Mine Owners, Unions Compromise on Long-Sought Pennsylvania Safety Bill

July 3, 2008

Legislation to improve safety in Pennsylvania’s approximately 200 bituminous coal mines was poised to become law after a marathon negotiation yielded a compromise bill endorsed Monday by both the coal companies and mine workers union.

The state Senate unanimously approved the bill and it was headed to the House, where leaders of the Democratic majority have pledged to pass it this week. It is the first major rewrite of the state’s mining law in nearly 50 years.

The 250-page bill was in the making since 2002, when nine miners were rescued from the flooded Quecreek Mine in western Pennsylvania. Even the number, Senate Bill 949, is an echo of the “nine-for-nine” cry that former Gov. Mark Schweiker made famous during the rescue.

“This is our thank you to the men and women who toil beneath the ground in the mines of Pennsylvania,” Sen. Mary Jo White, R-Venango, a key negotiator on the bill, said on the Senate floor. “This is the very best we can do to give them a safe working environment and to protect them and to help their families have them come home safely from work every day.”

The bill’s expected passage comes after Congress updated the federal mine safety law and after major coal-mining states West Virginia and Kentucky updated their laws — spurred by several high-profile mine accidents. Pennsylvania is the nation’s fourth-largest coal producer.

After the 2002 accident at Quecreek, Pennsylvania’s legislation took three years to develop because it encompassed recommendations made by federal and state commissions and a grand jury panel. It took three more years to resolve disagreements among state mining officials, labor unions and coal companies.
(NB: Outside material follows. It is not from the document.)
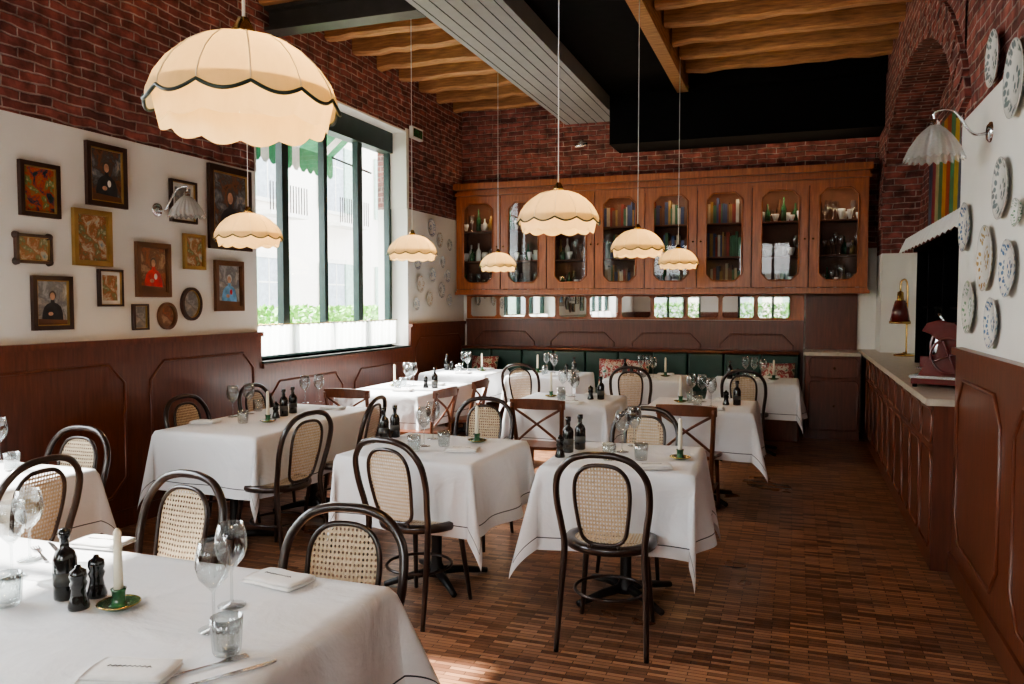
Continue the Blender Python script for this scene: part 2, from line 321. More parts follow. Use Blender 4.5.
# right wall with arched recess
A0,A1=5.3,9.75; RX=1.26
b=MB(); b.box(XR,XR+.5,YF,A0,0,2.6,PLAST); b.box(XR+.01,XR+.5,YF,A0,2.6,CH,BRICK); b.box(XR,XR+.5,A1,YB,2.1,CH,BRICK); b.box(XR,XR+.5,A1,YB,0,2.1,PLAST)
b.box(RX,RX+.2,A0,A1,0,2.12,PLAST); b.box(RX,RX+.2,A0,A1,2.12,CH,BRICK)
n=28; am=(A0+A1)/2; ah=(A1-A0)/2
def az(y): return 2.35+1.25*math.sqrt(max(0,1-((y-am)/ah)**2))
for i in range(n):
    t0=PI-PI*i/n;t1=PI-PI*(i+1)/n
    y0=am+ah*math.cos(t0);y1=am+ah*math.cos(t1);z0=az(y0);z1=az(y1)
    b.add([(XR,y0,z0),(XR,y1,z1),(XR,y1,CH),(XR,y0,CH)],[(0,3,2,1)],BRICK)
    b.add([(XR,y0,z0),(XR,y1,z1),(RX,y1,z1),(RX,y0,z0)],[(0,1,2,3)],BRICK)
    ta,tb=t0-.012,t1+.012
    pa=[(am+(ah+k)*math.cos(q),2.35+(1.25+k)*math.sin(q)) for k in (0,.26) for q in (ta,tb)]
    if i>1: b.add([(XR-.025,pa[0][0],pa[0][1]),(XR-.025,pa[1][0],pa[1][1]),(XR-.025,pa[3][0],pa[3][1]),(XR-.025,pa[2][0],pa[2][1])]+[(XR+.01,p[0],p[1]) for p in (pa[0],pa[1],pa[3],pa[2])],
              [(0,3,2,1),(0,1,5,4),(1,2,6,5),(2,3,7,6),(3,0,4,7)],BRICK)
b.obj('wall_right')
MRT=Matrix(((0,0,-1,XR),(-1,0,0,0),(0,1,0,0),(0,0,0,1)))
wain('trim_3',MRT,[(-5.1,-YF,1.30)])
# ceiling beams (old hewn joists)
def joists(x0,x1,ymax,y,h):
    b=MB(); r=random.Random(5)
    while y<ymax:
        k=10; vs=[];fs=[]
        for i in range(k+1):
            x=x0+(x1-x0)*i/k; wb=.062+r.uniform(-.008,.008); zz=CH-h+r.uniform(-.012,.012); oy=r.uniform(-.008,.008)
            vs+=[(x,y-wb+oy,CH),(x,y-wb+oy,zz+.02),(x,y-wb*.6+oy,zz),(x,y+wb*.6+oy,zz),(x,y+wb+oy,zz+.02),(x,y+wb+oy,CH)]
        for i in range(k):
            for j in range(5): q=i*6+j; fs.append((q,q+1,q+7,q+6))
        b.add(vs,fs,JOIST); y+=.52
    b.obj('ceiling_joists')
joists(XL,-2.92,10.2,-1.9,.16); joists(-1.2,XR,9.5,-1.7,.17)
b=MB(); b.box(-2.92,-2.2,YF,YB,3.92,CH,GREYB)
for i in range(6): b.box(-2.92+.12*i+.055,-2.92+.12*i+.06,YF,YB,3.917,3.922,BLACKC)
b.obj('ceiling_duct_beam')
b=MB(); b.box(-2.2,-1.35,YF,YB,4.1,CH,BLACKC); b.obj('ceiling_soffit')
b=MB(); b.box(-1.35,-1.22,YF,9.6,4.02,CH,JOIST); b.obj('ceiling_beam')
b=MB(); b.box(-2.19,XR,9.75,YB,3.5,4.1,BLACKC); b.box(-1.2,XR,9.6,YB,4.05,CH,BLACKC); b.obj('ceiling_dropped_soffit')
b=MB(); b.box(XL,-2.93,6.0,6.04,3.95,4.12,STEELD);b.box(XL,-2.93,5.93,6.11,3.92,3.95,STEELD);b.box(XL,-2.93,5.93,6.11,4.10,4.13,STEELD); b.obj('ceiling_girder')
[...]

The remaining hang-ups received personal attention from Gov. Ed Rendell last week, when he sat for several hours Thursday with legislators, union negotiators and coal company executives to resolve the remaining disagreements. Final details were hammered out Friday.

“What miners do is dangerous … and they deserve our protection,” Rendell told reporters.
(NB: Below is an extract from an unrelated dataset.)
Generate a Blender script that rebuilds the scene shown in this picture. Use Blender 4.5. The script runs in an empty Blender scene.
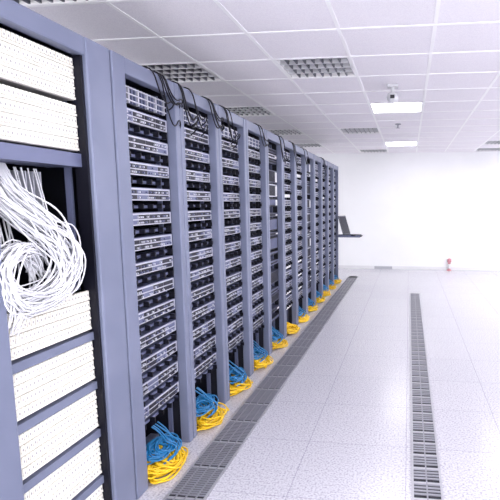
import bpy, bmesh, math, random
from mathutils import Vector, Matrix
random.seed(7)
S=bpy.context.scene
S.view_settings.view_transform='Standard'
S.view_settings.look='None'
S.view_settings.exposure=1.0
COL=S.collection
H=2.15; CEIL=2.565; FX=-1.32; WALLY=11.24

# ---------------- materials ----------------
def mat(name,col,rough=.5,metal=0.0,emit=None,es=0,spec=.5):
    m=bpy.data.materials.new(name); m.use_nodes=True
    b=m.node_tree.nodes['Principled BSDF']
    b.inputs['Base Color'].default_value=(*col,1)
    b.inputs['Roughness'].default_value=rough
    b.inputs['Metallic'].default_value=metal
    b.inputs['Specular IOR Level'].default_value=spec
    if emit:
        b.inputs['Emission Color'].default_value=(*emit,1)
        b.inputs['Emission Strength'].default_value=es
    return m
def noisy(m,c1,c2,scale,lo=.4,hi=.6,bump=0,detail=2):
    nt=m.node_tree; b=nt.nodes['Principled BSDF']
    g=nt.nodes.new('ShaderNodeNewGeometry')
    n=nt.nodes.new('ShaderNodeTexNoise'); n.inputs['Scale'].default_value=scale; n.inputs['Detail'].default_value=detail
    r=nt.nodes.new('ShaderNodeValToRGB')
    r.color_ramp.elements[0].position=lo; r.color_ramp.elements[0].color=(*c1,1)
    r.color_ramp.elements[1].position=hi; r.color_ramp.elements[1].color=(*c2,1)
    nt.links.new(g.outputs['Position'],n.inputs['Vector'])
    nt.links.new(n.outputs['Fac'],r.inputs['Fac'])
    nt.links.new(r.outputs['Color'],b.inputs['Base Color'])
    if bump:
        bp=nt.nodes.new('ShaderNodeBump'); bp.inputs['Strength'].default_value=bump; bp.inputs['Distance'].default_value=.002
        nt.links.new(n.outputs['Fac'],bp.inputs['Height']); nt.links.new(bp.outputs['Normal'],b.inputs['Normal'])
    return m
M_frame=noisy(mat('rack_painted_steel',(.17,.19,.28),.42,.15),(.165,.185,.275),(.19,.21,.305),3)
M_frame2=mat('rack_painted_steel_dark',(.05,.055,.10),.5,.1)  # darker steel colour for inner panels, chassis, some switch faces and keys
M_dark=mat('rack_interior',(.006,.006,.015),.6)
M_blk=mat('black_plastic',(.004,.004,.010),.5,0,None,0,.3)
M_panel=mat('patch_panel_silver',(.54,.545,.62),.35,.2)
M_panel2=mat('patch_panel_lavender',(.14,.155,.26),.4,.2)
M_port=mat('port_black',(.008,.008,.022),.5)
M_cream=noisy(mat('cream_frame_panel',(.9,.87,.78),.4),(.90,.865,.78),(.96,.93,.85),8)
M_creamd=mat('cream_frame_port',(.42,.40,.40),.5)
M_white=mat('white_cable',(.74,.74,.78),.4)
M_yel=mat('yellow_cable',(.88,.56,.012),.4)
M_blu=mat('blue_cable',(.012,.17,.40),.4)
M_pink=mat('pink_plastic',(.62,.26,.30),.4)
M_wallm=noisy(mat('wall_paint',(.95,.95,.96),.7),(.93,.935,.95),(.95,.955,.97),2)
M_tbar=mat('ceiling_tbar',(.97,.96,.97),.5)
M_tile=noisy(mat('ceiling_tile',(.8,.78,.84),.85),(.82,.785,.84),(.90,.87,.91),160,.35,.6,.15)
M_steel=mat('grille_steel',(.42,.42,.46),.35,.3)
M_steeld=mat('grille_steel_dark',(.28,.28,.32),.4,.3)
M_recess=mat('luminaire_recess',(.015,.015,.02),.5)
M_louv=mat('luminaire_louvre',(.11,.11,.14),.3,.5)
M_lamp=mat('luminaire_lamp',(1,1,1),.5,0,(1,.99,1),9)
M_plast=mat('white_plastic',(.8,.8,.82),.4)
M_plast2=mat('louvre_rib',(.6,.6,.63),.4)
M_grey=mat('laptop_grey',(.08,.08,.10),.4)
M_screen=mat('screen_dark',(.02,.02,.035),.2)
M_floor=mat('floor_tile',(.8,.8,.82),.24)
nt=M_floor.node_tree; b=nt.nodes['Principled BSDF']
g=nt.nodes.new('ShaderNodeNewGeometry')
n=nt.nodes.new('ShaderNodeTexNoise'); n.inputs['Scale'].default_value=85; n.inputs['Detail'].default_value=4
r=nt.nodes.new('ShaderNodeValToRGB')
r.color_ramp.elements[0].position=.34; r.color_ramp.elements[0].color=(.38,.37,.43,1)
r.color_ramp.elements[1].position=.54; r.color_ramp.elements[1].color=(.63,.62,.665,1)
nt.links.new(g.outputs['Position'],n.inputs['Vector']); nt.links.new(n.outputs['Fac'],r.inputs['Fac'])
mp=nt.nodes.new('ShaderNodeMapping'); mp.inputs['Location'].default_value=(.59,.10,0)
nt.links.new(g.outputs['Position'],mp.inputs['Vector'])
br=nt.nodes.new('ShaderNodeTexBrick'); br.offset=0; br.squash=1
br.inputs['Scale'].default_value=1; br.inputs['Brick Width'].default_value=.6; br.inputs['Row Height'].default_value=.6
br.inputs['Mortar Size'].default_value=.0022; br.inputs['Mortar Smooth'].default_value=.1
br.inputs['Color1'].default_value=(1,1,1,1); br.inputs['Color2'].default_value=(.97,.97,.98,1); br.inputs['Mortar'].default_value=(.66,.64,.72,1)
nt.links.new(mp.outputs['Vector'],br.inputs['Vector'])
mx=nt.nodes.new('ShaderNodeMixRGB'); mx.blend_type='MULTIPLY'; mx.inputs['Fac'].default_value=1
nt.links.new(r.outputs['Color'],mx.inputs['Color1']); nt.links.new(br.outputs['Color'],mx.inputs['Color2'])
nt.links.new(mx.outputs['Color'],b.inputs['Base Color'])

# ---------------- builders ----------------
class MB:
    def __init__(s): s.v=[];s.f=[];s.mi=[];s.mats=[]
    def m(s,mt):
        if mt not in s.mats: s.mats.append(mt)
        return s.mats.index(mt)
    def box(s,x0,x1,y0,y1,z0,z1,mt,M=None):
        k=len(s.v); P=[(x0,y0,z0),(x1,y0,z0),(x1,y1,z0),(x0,y1,z0),(x0,y0,z1),(x1,y0,z1),(x1,y1,z1),(x0,y1,z1)]
        if M: P=[tuple(M@Vector(p)) for p in P]
        s.v+=P; i=s.m(mt)
        for q in ((3,2,1,0),(4,5,6,7),(0,1,5,4),(1,2,6,5),(2,3,7,6),(3,0,4,7)):
            s.f.append(tuple(k+a for a in q)); s.mi.append(i)
    def lathe(s,c,prof,mt,n=20):
        i=s.m(mt); k=len(s.v)
        for (rr,z) in prof:
            for a in range(n):
                t=2*math.pi*a/n; s.v.append((c[0]+rr*math.cos(t),c[1]+rr*math.sin(t),c[2]+z))
        for j in range(len(prof)-1):
            for a in range(n):
                b2=(a+1)%n
                s.f.append((k+j*n+a,k+j*n+b2,k+(j+1)*n+b2,k+(j+1)*n+a)); s.mi.append(i)
    def mesh(s,name):
        me=bpy.data.meshes.new(name); me.from_pydata(s.v,[],s.f)
        for q in s.mats: me.materials.append(q)
        me.polygons.foreach_set('material_index',s.mi); me.update(); return me
def obj(name,data,loc=(0,0,0),parent=None,bevel=0):
    o=bpy.data.objects.new(name,data); COL.objects.link(o); o.location=loc
    if parent: o.parent=parent
    if bevel:
        m=o.modifiers.new('bev','BEVEL'); m.width=bevel; m.segments=2; m.limit_method='ANGLE'
    return o
def empty(name,loc=(0,0,0)):
    o=bpy.data.objects.new(name,None); COL.objects.link(o); o.location=loc; o.empty_display_size=.1; return o
def cables(name,splines,mt,rad,parent=None,loc=(0,0,0)):
    cu=bpy.data.curves.new(name,'CURVE'); cu.dimensions='3D'; cu.bevel_depth=rad; cu.bevel_resolution=2; cu.resolution_u=3
    for pts,cyc in splines:
        sp=cu.splines.new('NURBS'); sp.points.add(len(pts)-1); sp.order_u=3
        for p,q in zip(sp.points,pts): p.co=(*q,1)
        sp.use_cyclic_u=cyc; sp.use_endpoint_u=not cyc
    t=bpy.data.objects.new('tmp',cu); COL.objects.link(t)
    dg=bpy.context.evaluated_depsgraph_get(); dg.update()
    me=bpy.data.meshes.new_from_object(t.evaluated_get(dg)); me.name=name
    bpy.data.objects.remove(t); me.materials.clear(); me.materials.append(mt)
    for p in me.polygons: p.use_smooth=True
    return obj(name,me,loc,parent)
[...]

A union spokesman, Phil Smith, urged both the House and Senate to pass the bill.

Under the measure, state inspectors for the first time could impose fines for safety infractions on mine owners, instead of just supervisors. The bill also would establish a seven-member safety board which, among other things, would be tasked with keeping the law in step with advances in mine safety technology and practices.

“We don’t have to come to the Legislature every time there was an issue we didn’t envision … or there was an advance in technology,” said George Ellis, president of the Pennsylvania Coal Association, which represents mining giants like Consol Energy and Foundation Coal.

The measure would mandate precautions to prevent an accidental breech of a flooded mine — as happened at Quecreek — and require a repository to provide public access to all maps of existing and abandoned mines. The bill also modernizes provisions for the use of electrical equipment and diesel vehicles underground.

The Senate approved an earlier version of the bill in February but the mine workers union opposed it, saying it lacked provisions to more quickly evacuate injured miners and a guarantee that a paid miner could accompany inspectors on their rounds. In April, the House passed a version that addressed union concerns, but drew opposition from the coal companies.